The only tradition I remember growing up was decorating the tree, but oh, how I loved it! (And I still do.) I have to keep reminding myself not to “redecorate” as the children put ornaments on, and I keep meaning to ask my mom if she had the same urge when I was younger. It’s funny how everything circles back around, from your mother’s scraps of material to my family’s tree.

And thanks for linking to my lovely pompom garland! My husband isn’t very thrilled with the “cutesy” factor, but now I cam tell him it’s all over the Internet, so it must be good. =>


rebecca December 6, 2011 at 3:00 pm


It’s funny: I don’t love to sew. But I do love the connection it offers me with my mother. And I love the textures and colors. It’s a great metaphor for life in that way I suppose, love parts of the whole and tolerate some… The end result is lovely.

Do you know Joni Mitchell’s song The Circle Game? I think it perfectly describes the phenomenon you’re describing where everything circles back, round and round.


Crowing Crone Joss December 6, 2011 at 1:24 pm

this brought tears to my eyes. One day my daughter will have a similar experience and remember me with a smile and joy! blessed be.


rebecca December 6, 2011 at 2:29 pm

I love this idea of looking forward…to anticipating what we will give our children.


Peg December 7, 2011 at 6:56 pm

What a Beautiful post and loving tribute to your mother! It brought tears to my eyes and joy to my heart as I could feel your love for your mother with every word. Simply inspiring. Thank you.


rebecca October 19, 2012 at 9:30 pm

I am glad for your visit, tears and joy included.


Terre Pruitt December 13, 2011 at 10:53 pm

My mother-in-law was an expert seamstress. I never wanted to bother her for anything for me, but she made me table cloths and Christmas Tree skirts. Her eyes were beginning to fail and it is my opinion that she sewed less and it made her sad. My plan was to have her teach me to sew. I thought that having her teach me would help me learn and not be a hushel (because that is why I don’t like to sew – all that lining up and pressing the seams). I thought that having her teach me would help expend some of her sewing creativity and be an outlet even though she couldn’t see well. I was so looking forward to it. It was going to be so grand; bonding, learning to sew, helping my mother-in-law while she helped me. The weekend before they were going to come home for the winter she was in an automobile collision. She did not survive her injuries. She will not be showing me how to sew. Maybe I will learn on my own, as you did, in her memory. As Peg said, this post is inspiring!


rebecca December 14, 2011 at 1:30 am

I am so sorry to hear about your mother-in-law’s accident.

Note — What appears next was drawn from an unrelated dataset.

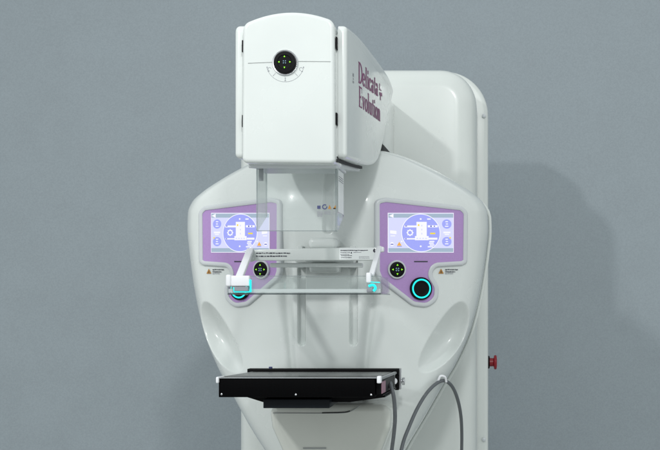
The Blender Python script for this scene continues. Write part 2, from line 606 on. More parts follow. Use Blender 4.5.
# front cover
yf = 2.012
CP = fillet([(-.0852, zz(162.6, yf)), (.0852, zz(163.6, yf)), (.0838, zz(21, yf)), (-.0838, zz(24, yf))], [.010, .009, .011, .011], 9)
ib = next(k for k in range(len(CP)) if CP[k][1] > zz(40, yf) and CP[(k + 1) % len(CP)][0] < CP[k][0] - .06)
a_, b_ = CP[ib], CP[ib + 1]
CP = CP[:ib + 1] + [(a_[0] + (b_[0] - a_[0]) * k / 24, a_[1] + (b_[1] - a_[1]) * k / 24) for k in range(1, 24)] + CP[ib + 1:]
CP = [(a, b_ + (.0195 * (1 - (a / .085) ** 2) if b_ > zz(60, yf) else 0)) for a, b_ in CP]
h = MB(); h.slab(CP, yf, 2.10, 'white', r=.0075, seg=7)
cover = h.build('front_cover', head)
# horizontal seam of the front cover: a fine groove line left and right of the dial
for a, b_ in (((248, 63.2), (273, 62.2)), ((298.5, 61.4), (330.5, 61.6))):
    h = MB(); h.tube([(uu(a[0], yf), yf - .0002, zz(a[1], yf)), (uu(b_[0], yf), yf - .0002, zz(b_[1], yf))], .00075, 'seam_pale', 8, 0)
    h.build('cover_seam', cover)
h = MB()
dc = (uu(285.3, yf), yf, zz(62.9, yf))


def ringband(mb, c, r0, r1, a0, a1, y, m, n=36):
    vs = []; fs = []
    for k in range(n + 1):
        a = a0 + (a1 - a0) * k / n
        vs += [(c[0] + r0 * math.cos(a), y, c[2] + r0 * math.sin(a)), (c[0] + r1 * math.cos(a), y, c[2] + r1 * math.sin(a))]
    fs = [(2 * k, 2 * k + 1, 2 * k + 3, 2 * k + 2) for k in range(n)]
    mb.add(vs, fs, m)


h.disc(dc, (0, -1, 0), [(.0235, -.002), (.0235, .0025), (.0225, .0038), (.0205, .0032)], 'chrome', 64)
h.disc((dc[0], dc[1], dc[2]), (0, -1, 0), [(.0202, .001), (.0202, .006), (.0188, .0078), (.0135, .0082), (.0125, .0068), (.005, .0066)], 'black', 64)
yy = yf - .0086
for a in range(4):
    an = math.pi / 2 * a; cx, cz = dc[0] + .0100 * math.cos(an), dc[2] + .0100 * math.sin(an)
    tri = [(cx + .0017 * math.cos(an + q), yy, cz + .0017 * math.sin(an + q)) for q in (0, 2.2, -2.2)]
    h.add(tri, [(0, 1, 2)], 'green')
for a in range(4):
    an = math.pi / 2 * a + math.pi / 4
    h.add([(dc[0] + .0036 * math.cos(an + q), yy, dc[2] + .0036 * math.sin(an + q)) for q in (-.35, .35)] + [(dc[0] + .001 * math.cos(an), yy, dc[2] + .001 * math.sin(an))], [(0, 1, 2)], 'starblue')
h.build('rotary_dial', head)
h = MB()                                                        # pale scale printed below the dial
pi = math.pi
ringband(h, dc, .0345, .0350, pi * 1.10, pi * 1.90, yf - .0004, 'inkgrey', 40)
for an in (pi * 1.26, pi * 1.74):
    t = Vector((math.cos(an), math.sin(an)))
    nn = Vector((-t.y, t.x)) * .0003
    h.add([(dc[0] + t.x * r_ + s_ * nn.x, yf - .0004, dc[2] + t.y * r_ + s_ * nn.y) for r_, s_ in ((.026, -1), (.033, -1), (.033, 1), (.026, 1))], [(0, 1, 2, 3)], 'inkgrey')
def dash(mb, u, z, du, dz, y, m):
    mb.add([(u - du / 2, y, z - dz / 2), (u + du / 2, y, z - dz / 2), (u + du / 2, y, z + dz / 2), (u - du / 2, y, z + dz / 2)], [(0, 1, 2, 3)], m)
for an, sgn in ((pi * 1.12, -1), (pi * 1.88, 1)):
    cx, cz = dc[0] + .031 * math.cos(an), dc[2] + .031 * math.sin(an)
    ringband(h, (cx, 0, cz), .0026, .0033, .3, 4.6, yf - .0004, 'inkgrey', 14)
    dash(h, cx + sgn * .0045, cz + .003, .0016, .0030, yf - .0004, 'inkgrey')
    dash(h, cx + sgn * .0018, cz - .0042, .0030, .0010, yf - .0004, 'inkgrey')
dash(h, dc[0], dc[2] - .0300, .0009, .0058, yf - .0004, 'inkgrey')
dash(h, dc[0], dc[2] - .0328, .0032, .0008, yf - .0004, 'inkgrey')
dash(h, dc[0], dc[2] - .0275, .0024, .0007, yf - .0004, 'inkgrey')
h.build('dial_scale', head)
# four dark latches in the gaps beside the front cover
for px, py in ((-.0862, 46), (-.0862, 121), (.0862, 42.5), (.0862, 118.5)):
    h = MB(); y = 2.022
    h.box(px - .0013, px + .0013, y, y + .03, zz(py + 6, y), zz(py - 6, y), 'black', .0006, 1)
    h.build('latch', head)
# collimator plate under the head
h = MB()
prof = [(2.045, zz(168.0, 2.045)), (2.40, zz(171.5, 2.40)), (2.40, zz(160, 2.40)), (2.045, zz(158, 2.045))]
prof = fillet(prof, .004, 3)
h.loops([[Vector((-.0800, a, b_)) for a, b_ in prof], [Vector((.0830, a, b_)) for a, b_ in prof]], 'grey')
h.build('collimator_plate', head)
h = MB()
h.beam((.0855, 2.03, zz(160.6, 2.03)), (.0880, 2.38, zz(167.6, 2.38)), .006, .0055, 'gap', bev=0)
h.build('cover_gap', head)

# lettering on the right side cover -------------------------------------------------
class Pen:
    """high-contrast serif letters: strokes swept with a broad nib in the (tx, ty) text plane"""
    def __init__(self, mp):
        self.mb = MB(); self.mp = mp; self.k = 0; self.ox = 0
    def strip(self, pts, a=.20, b=.07):
        P = [Vector((p[0] + self.ox, p[1])) for p in pts]; self.k += 1
        vs = []; n = len(P)
        for i, p in enumerate(P):
            t = (P[min(i + 1, n - 1)] - P[max(i - 1, 0)]).normalized(); nn = Vector((-t.y, t.x))
            w_ = .5 * (a * abs(nn.x) ** 1.5 + b * abs(nn.y))
            vs += [self.mp(p + nn * w_, self.k), self.mp(p - nn * w_, self.k)]
        self.mb.add(vs, [(2 * i, 2 * i + 1, 2 * i + 3, 2 * i + 2) for i in range(n - 1)], 'maroon')
    def stem(self, x, y0, y1, top=True, bot=True, w=.21):
        self.strip([(x, y0), (x, y1)], a=w)
        if bot: self.strip([(x - .15, y0 + .022), (x + .15, y0 + .022)])
        if top: self.strip([(x - .15, y1 - .022), (x + (.0 if top == 'l' else .15), y1 - .022)])
    def arc(self, cx, cy, rx, ry, a0, a1, n=18, a=.20, b=.07):
        self.strip([(cx + rx * math.cos(math.radians(a0 + (a1 - a0) * k / n)), cy + ry * math.sin(math.radians(a0 + (a1 - a0) * k / n))) for k in range(n + 1)], a, b)
    def write(self, word):
        X = .62
        for ch in word:
            if ch == 'D': self.stem(.16, 0, 1); self.arc(.22, .5, .50, .475, -88, 88); adv = .82
            elif ch == 'E':
                self.stem(.16, 0, 1); self.strip([(.16, .978), (.62, .978)]); self.strip([(.16, .022), (.64, .022)]); self.strip([(.2, .51), (.48, .51)])
                self.strip([(.62, .74), (.62, 1)], a=.05); self.strip([(.64, 0), (.64, .28)], a=.05); self.strip([(.48, .40), (.48, .62)], a=.05); adv = .74
            elif ch == 'e': self.arc(.28, .31, .22, .29, 5, 325); self.strip([(.08, .335), (.48, .335)]); adv = .58
            elif ch == 'l': self.stem(.18, 0, 1, 'l'); adv = .38
            elif ch == 'i': self.stem(.18, 0, X, 'l'); self.arc(.18, .84, .045, .055, 0, 360, 10, .09, .09); adv = .38
            elif ch == 'c': self.arc(.28, .31, .22, .29, 45, 320); self.arc(.42, .47, .03, .03, 0, 360, 8, .08, .08); adv = .54
            elif ch == 'a':
                self.strip([(.40, .40), (.40, .10), (.46, .02), (.54, .06)]); self.arc(.26, .42, .15, .18, 0, 160); self.arc(.24, .17, .15, .155, 70, 320); self.strip([(.24, .325), (.40, .37)], b=.05); adv = .58
            elif ch == 't': self.strip([(.2, .86), (.2, .14), (.25, .03), (.36, .06)]); self.strip([(.04, .598), (.38, .598)]); adv = .42
            elif ch == 'v': self.strip([(.10, X), (.29, 0)]); self.strip([(.29, 0), (.46, X)], a=.05); self.strip([(.0, .6), (.2, .6)]); self.strip([(.36, .6), (.56, .6)]); adv = .56
            elif ch == 'o': self.arc(.29, .31, .22, .29, 0, 360, 26); adv = .60
            elif ch == 'u': self.strip([(.14, X), (.14, .14), (.22, .03), (.34, .04), (.46, .14)]); self.stem(.48, 0, X, 'l', False); self.strip([(.0, .598), (.14, .598)]); self.strip([(.48, .022), (.62, .022)]); adv = .66
            elif ch == 'n': self.stem(.16, 0, X, 'l'); self.strip([(.18, .46), (.28, .58), (.38, .59), (.47, .48), (.48, .3), (.48, 0)]); self.strip([(.34, .022), (.62, .022)]); adv = .66
            self.ox += adv


def text_line(word, p0, h0, p1, h1):
    """baseline from pixel p0 to p1 on the side cover, cap height h0 (start) px"""
    Y0, z0 = side(*p0); Y1, z1 = side(*p1)
    _, zt = side(p0[0], p0[1] - h0)
    cap = zt - z0
    pen = Pen(None)
    # measure
    pen.mp = lambda q, k: (0, 0, 0)
    pen.write(word); L = pen.ox
    pen = Pen(lambda q, k: (flare(Y0 + (Y1 - Y0) * q.x / L) + .0003 + k * .000012, Y0 + (Y1 - Y0) * q.x / L, z0 + (z1 - z0) * q.x / L + q.y * cap))
    pen.write(word)
    return pen.mb


t1 = text_line('Delicata', (358.3, 82.5), 21, (378.0, 96.3), 14)
t2 = text_line('Evolution', (358.8, 106.3), 20.5, (380.2, 121.5), 14)
t1.add(t2.v, t2.f, 'maroon')
def sidequad(mb, pts, m, off=.0006):
    vs = []
    for px, py in pts:
        Y, z = side(px, py); vs.append((flare(Y) + off, Y, z))
    mb.add(vs, [tuple(range(len(vs)))], m)
# small two-piece emblem after the first word
sidequad(t1, [(379.2, 83.5), (379.8, 83.5), (379.8, 90.0), (379.2, 89.5)], 'maroon')
sidequad(t1, [(379.2, 89.0), (381.2, 90.0), (381.2, 91.0), (379.2, 90.0)], 'maroon', .0007)
sidequad(t1, [(380.0, 92.5), (380.7, 92.8), (380.7, 100.5), (380.0, 100.0)], 'maroon')
sidequad(t1, [(379.2, 92.0), (381.8, 93.2), (382.0, 96.6), (379.4, 95.2)], 'maroon', .0007)
t1.build('lettering', head, smooth=False, label='maroon serif lettering reading Delicata Evolution')
t3 = MB()
sidequad(t3, [(352.7, 73), (353.7, 74), (353.7, 77.2), (352.7, 76.2)], 'inkgrey')
sidequad(t3, [(352.9, 78), (353.5, 78.6), (353.5, 80), (352.9, 79.4)], 'inkgrey')
sidequad(t3, [(352.7, 80.6), (353.7, 81.6), (353.7, 83.4), (352.7, 82.4)], 'inkgrey')
t3.build('caution_mark', head, smooth=False)

# ------------------------------------------------------------------ control panels
KS = SL / F
NRM = Vector((SL, -1, 0)).normalized()          # outward normal of the right wing's plane (u > 0)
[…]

This is especially sad given the timing and your plans “to help her while she helped you.” I love those kinds of relationships. My hunch is that you already had that kind of bond. She made decorations for your home which helped you foster your family and gave her a place to belong to your life. Sounds like a lovely exchange.

My mother has been gone really for the entirety of my children’s lives. Sometimes I get real sad about this, but other times I realize what a gift she gave me to continue my relationship with her by using my hands. I feel a connection with her as I work with any kind of color. And, because she did not take excellent care of herself and I miss having her, I am all the more encouraged to live in a way that will ensure I am here to sort the colors with my daughter and son.

Lessons and connection are everywhere. Just because someone stops taking breaths on planet earth doesn’t mean I cease to continue my relationship with them…and allow that relationship to grow.

You have my heart while you find your way…be it with sewing or another path. We’re in this together, huh?


Terre Pruitt December 14, 2011 at 2:16 am

I was one/am one of the lucky/blessed people to have had/have such GREAT in-laws. I sometimes get huffy at the stereo-type of the “dreaded in-laws” because for me I was blessed with two sets of awesome parents.

It is sad that your mom has been gone for most of your children’s life, but it is wonderful that you feel a connection to her and have learned from her death.

Lessons and connections . . . . yup!

I was very blessed to have had such a great mother-in-law for the time that I did. Thank you for your kind words and thoughts!